** Problem to solve **
Skip pictures; extract every line from the one with "1300 pixels high." through the one with "from mathutils import Vector", exactly as written.

** Data extract **
________________________________________
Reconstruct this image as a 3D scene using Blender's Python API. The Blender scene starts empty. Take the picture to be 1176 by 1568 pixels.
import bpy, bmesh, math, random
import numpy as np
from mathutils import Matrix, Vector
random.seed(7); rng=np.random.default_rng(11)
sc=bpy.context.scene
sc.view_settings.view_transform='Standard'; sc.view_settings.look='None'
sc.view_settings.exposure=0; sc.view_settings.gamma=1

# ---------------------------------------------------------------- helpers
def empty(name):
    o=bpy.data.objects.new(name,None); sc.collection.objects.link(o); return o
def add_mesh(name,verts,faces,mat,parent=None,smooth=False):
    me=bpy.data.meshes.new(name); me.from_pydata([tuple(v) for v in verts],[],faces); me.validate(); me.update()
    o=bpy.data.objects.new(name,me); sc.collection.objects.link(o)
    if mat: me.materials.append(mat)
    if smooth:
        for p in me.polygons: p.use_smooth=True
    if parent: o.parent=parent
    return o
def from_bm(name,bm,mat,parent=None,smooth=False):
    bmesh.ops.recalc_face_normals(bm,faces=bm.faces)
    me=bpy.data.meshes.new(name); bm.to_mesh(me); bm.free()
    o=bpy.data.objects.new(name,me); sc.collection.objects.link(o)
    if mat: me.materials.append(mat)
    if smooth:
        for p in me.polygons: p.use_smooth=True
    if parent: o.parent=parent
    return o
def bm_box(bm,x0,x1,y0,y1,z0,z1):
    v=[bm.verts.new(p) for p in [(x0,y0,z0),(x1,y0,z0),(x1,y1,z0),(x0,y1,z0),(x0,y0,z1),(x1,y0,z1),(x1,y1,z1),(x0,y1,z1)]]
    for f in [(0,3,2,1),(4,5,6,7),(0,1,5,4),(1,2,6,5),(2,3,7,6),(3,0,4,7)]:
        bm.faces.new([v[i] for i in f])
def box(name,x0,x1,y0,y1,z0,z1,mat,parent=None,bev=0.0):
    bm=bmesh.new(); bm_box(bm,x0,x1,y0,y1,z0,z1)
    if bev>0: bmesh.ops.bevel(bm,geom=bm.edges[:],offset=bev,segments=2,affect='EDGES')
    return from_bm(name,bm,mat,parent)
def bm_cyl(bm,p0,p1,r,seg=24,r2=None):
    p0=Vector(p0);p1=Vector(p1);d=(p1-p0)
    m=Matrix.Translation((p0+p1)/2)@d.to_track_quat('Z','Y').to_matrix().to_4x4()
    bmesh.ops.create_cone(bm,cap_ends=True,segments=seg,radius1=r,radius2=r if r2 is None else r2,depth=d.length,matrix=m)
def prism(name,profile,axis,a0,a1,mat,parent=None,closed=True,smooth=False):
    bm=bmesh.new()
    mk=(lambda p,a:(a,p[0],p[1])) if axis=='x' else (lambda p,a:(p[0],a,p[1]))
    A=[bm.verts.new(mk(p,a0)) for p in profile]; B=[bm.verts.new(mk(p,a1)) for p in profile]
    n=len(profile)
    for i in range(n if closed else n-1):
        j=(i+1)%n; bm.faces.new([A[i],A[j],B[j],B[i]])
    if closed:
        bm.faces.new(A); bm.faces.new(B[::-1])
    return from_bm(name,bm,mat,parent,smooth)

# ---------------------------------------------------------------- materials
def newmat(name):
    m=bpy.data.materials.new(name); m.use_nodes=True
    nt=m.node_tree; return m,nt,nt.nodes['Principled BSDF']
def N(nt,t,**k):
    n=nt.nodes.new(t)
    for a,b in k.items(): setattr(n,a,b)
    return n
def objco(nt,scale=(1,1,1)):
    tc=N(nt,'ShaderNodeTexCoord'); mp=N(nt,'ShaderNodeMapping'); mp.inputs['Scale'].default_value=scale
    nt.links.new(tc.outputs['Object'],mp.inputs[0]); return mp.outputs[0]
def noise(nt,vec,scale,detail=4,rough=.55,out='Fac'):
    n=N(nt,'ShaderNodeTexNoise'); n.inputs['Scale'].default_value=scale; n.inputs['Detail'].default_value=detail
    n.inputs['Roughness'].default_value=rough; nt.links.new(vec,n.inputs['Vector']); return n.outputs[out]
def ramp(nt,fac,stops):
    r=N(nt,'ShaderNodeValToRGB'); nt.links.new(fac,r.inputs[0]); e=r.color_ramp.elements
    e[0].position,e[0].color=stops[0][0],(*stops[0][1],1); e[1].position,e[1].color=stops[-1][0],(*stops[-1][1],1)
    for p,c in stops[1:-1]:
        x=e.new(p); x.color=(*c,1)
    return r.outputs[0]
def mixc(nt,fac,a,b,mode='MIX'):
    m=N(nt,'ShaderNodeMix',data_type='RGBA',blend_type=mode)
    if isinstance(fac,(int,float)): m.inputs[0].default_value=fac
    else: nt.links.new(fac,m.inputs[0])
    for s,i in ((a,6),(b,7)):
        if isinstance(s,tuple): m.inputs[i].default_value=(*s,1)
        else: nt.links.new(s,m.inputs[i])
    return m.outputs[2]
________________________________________
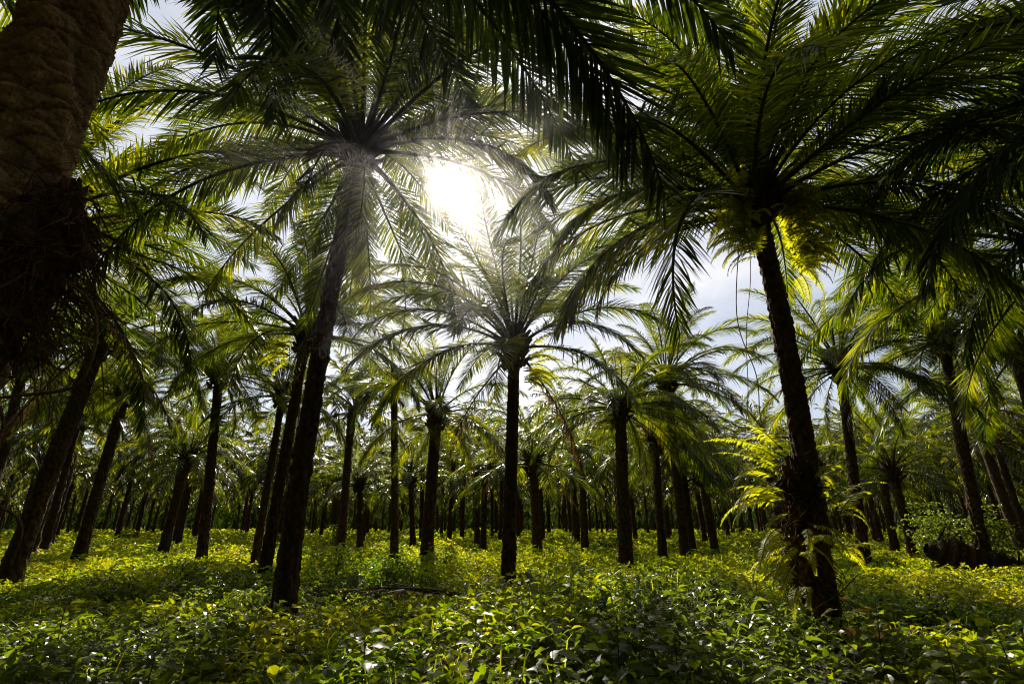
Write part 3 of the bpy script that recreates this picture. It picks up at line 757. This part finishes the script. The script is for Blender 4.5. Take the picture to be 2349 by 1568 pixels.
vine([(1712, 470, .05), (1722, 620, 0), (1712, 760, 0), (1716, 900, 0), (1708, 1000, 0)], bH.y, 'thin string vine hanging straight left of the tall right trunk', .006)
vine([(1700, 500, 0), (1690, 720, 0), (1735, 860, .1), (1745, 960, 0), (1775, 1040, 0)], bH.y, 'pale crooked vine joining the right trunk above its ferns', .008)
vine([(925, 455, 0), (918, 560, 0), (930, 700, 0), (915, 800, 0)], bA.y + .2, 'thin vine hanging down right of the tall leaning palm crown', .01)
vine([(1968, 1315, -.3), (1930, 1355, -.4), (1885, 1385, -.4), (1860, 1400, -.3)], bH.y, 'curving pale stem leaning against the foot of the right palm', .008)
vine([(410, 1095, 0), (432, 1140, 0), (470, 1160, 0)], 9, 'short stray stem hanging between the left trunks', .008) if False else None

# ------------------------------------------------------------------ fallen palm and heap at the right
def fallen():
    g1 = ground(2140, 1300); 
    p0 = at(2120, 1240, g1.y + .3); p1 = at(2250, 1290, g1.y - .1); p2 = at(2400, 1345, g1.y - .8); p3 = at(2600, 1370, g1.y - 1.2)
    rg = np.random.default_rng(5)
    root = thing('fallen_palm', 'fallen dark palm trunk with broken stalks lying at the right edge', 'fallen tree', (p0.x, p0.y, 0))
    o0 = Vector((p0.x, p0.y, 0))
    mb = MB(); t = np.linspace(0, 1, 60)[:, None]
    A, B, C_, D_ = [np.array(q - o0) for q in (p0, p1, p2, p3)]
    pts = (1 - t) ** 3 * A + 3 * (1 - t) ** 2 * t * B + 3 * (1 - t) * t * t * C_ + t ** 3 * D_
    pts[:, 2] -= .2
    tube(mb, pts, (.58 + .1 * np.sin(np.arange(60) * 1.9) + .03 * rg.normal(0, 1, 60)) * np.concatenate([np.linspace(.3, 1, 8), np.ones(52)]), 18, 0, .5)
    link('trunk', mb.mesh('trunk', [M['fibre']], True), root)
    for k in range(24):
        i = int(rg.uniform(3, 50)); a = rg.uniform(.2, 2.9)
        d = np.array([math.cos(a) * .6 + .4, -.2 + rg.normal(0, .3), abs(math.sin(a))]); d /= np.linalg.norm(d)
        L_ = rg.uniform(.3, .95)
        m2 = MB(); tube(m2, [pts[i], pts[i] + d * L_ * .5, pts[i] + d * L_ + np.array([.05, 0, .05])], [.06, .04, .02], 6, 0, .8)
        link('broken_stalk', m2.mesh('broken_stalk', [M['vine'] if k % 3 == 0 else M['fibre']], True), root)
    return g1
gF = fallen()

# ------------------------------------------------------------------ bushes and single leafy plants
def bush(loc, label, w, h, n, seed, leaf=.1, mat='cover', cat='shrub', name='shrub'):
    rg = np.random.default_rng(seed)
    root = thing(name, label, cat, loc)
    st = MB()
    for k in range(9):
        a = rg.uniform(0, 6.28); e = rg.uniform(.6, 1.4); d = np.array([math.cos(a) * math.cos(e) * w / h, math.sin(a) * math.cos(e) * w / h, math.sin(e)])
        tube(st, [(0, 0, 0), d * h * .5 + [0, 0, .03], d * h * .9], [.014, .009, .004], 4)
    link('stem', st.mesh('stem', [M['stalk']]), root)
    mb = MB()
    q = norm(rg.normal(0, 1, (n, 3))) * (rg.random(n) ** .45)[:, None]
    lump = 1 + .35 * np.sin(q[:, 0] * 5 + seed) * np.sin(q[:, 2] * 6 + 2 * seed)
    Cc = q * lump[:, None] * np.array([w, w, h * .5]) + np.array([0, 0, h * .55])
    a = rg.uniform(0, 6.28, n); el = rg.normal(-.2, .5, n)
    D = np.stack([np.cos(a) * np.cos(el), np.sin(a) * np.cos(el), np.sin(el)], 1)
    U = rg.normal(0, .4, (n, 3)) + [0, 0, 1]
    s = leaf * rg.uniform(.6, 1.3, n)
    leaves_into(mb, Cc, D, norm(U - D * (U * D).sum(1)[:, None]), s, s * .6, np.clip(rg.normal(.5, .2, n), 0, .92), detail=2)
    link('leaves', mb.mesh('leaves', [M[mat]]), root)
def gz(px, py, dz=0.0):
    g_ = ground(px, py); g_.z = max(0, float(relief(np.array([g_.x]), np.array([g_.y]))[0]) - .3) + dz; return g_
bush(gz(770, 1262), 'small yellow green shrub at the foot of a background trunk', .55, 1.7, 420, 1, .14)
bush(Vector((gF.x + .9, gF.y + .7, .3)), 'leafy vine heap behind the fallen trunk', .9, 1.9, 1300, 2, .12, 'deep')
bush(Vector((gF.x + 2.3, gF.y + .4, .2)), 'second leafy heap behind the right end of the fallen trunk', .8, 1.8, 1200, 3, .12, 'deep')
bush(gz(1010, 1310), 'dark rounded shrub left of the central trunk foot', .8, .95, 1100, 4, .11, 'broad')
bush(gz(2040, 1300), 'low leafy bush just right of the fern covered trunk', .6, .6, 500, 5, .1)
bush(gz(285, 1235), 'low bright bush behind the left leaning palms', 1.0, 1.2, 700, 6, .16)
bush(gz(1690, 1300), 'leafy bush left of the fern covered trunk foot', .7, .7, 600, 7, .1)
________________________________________
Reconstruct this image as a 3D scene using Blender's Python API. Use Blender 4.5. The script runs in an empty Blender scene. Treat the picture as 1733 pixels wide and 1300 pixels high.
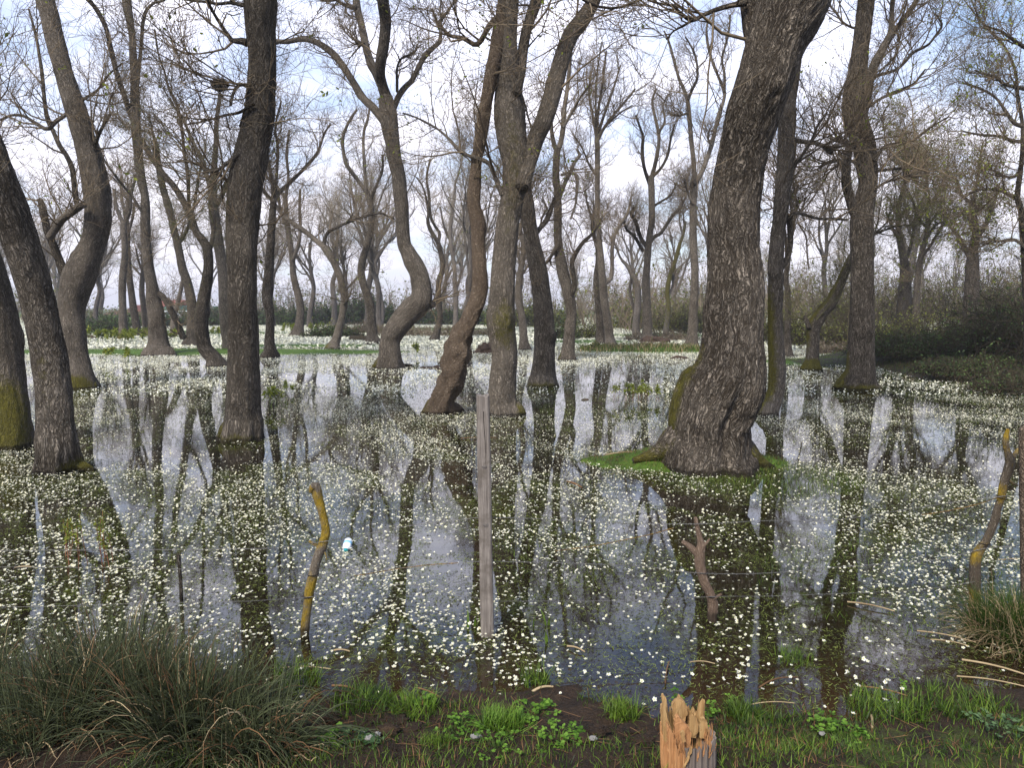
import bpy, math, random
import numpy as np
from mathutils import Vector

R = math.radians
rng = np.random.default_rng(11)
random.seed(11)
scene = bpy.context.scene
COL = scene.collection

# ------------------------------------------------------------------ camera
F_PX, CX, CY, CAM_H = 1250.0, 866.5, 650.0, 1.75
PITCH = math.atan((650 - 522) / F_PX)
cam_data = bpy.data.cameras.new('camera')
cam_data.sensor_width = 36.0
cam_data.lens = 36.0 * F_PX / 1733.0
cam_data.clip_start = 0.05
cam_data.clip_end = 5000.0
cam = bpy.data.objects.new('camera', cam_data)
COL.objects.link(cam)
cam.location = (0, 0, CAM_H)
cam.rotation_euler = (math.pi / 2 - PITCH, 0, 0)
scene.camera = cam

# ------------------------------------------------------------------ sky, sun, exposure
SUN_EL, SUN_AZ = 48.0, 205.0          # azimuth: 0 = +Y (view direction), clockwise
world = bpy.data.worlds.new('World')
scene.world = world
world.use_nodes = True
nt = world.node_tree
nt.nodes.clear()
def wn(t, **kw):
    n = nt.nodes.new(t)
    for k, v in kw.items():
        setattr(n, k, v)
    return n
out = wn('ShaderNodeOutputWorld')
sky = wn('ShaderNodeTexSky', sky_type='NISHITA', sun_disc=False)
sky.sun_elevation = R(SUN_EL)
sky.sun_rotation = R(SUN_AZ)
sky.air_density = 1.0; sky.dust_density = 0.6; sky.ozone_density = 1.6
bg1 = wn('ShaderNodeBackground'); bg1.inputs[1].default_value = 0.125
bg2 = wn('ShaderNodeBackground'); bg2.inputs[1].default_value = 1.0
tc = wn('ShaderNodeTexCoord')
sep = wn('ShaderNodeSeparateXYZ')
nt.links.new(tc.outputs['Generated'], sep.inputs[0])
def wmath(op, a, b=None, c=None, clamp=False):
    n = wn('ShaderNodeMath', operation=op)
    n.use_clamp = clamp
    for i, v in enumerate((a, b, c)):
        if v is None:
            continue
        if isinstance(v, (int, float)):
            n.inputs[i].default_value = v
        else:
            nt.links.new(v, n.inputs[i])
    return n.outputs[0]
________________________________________
** Worked solution **
Reconstruct this image as a 3D scene using Blender's Python API. Use Blender 4.5. The script runs in an empty Blender scene. Treat the picture as 1733 pixels wide and 1300 pixels high.
import bpy, math, random
import numpy as np
from mathutils import Vector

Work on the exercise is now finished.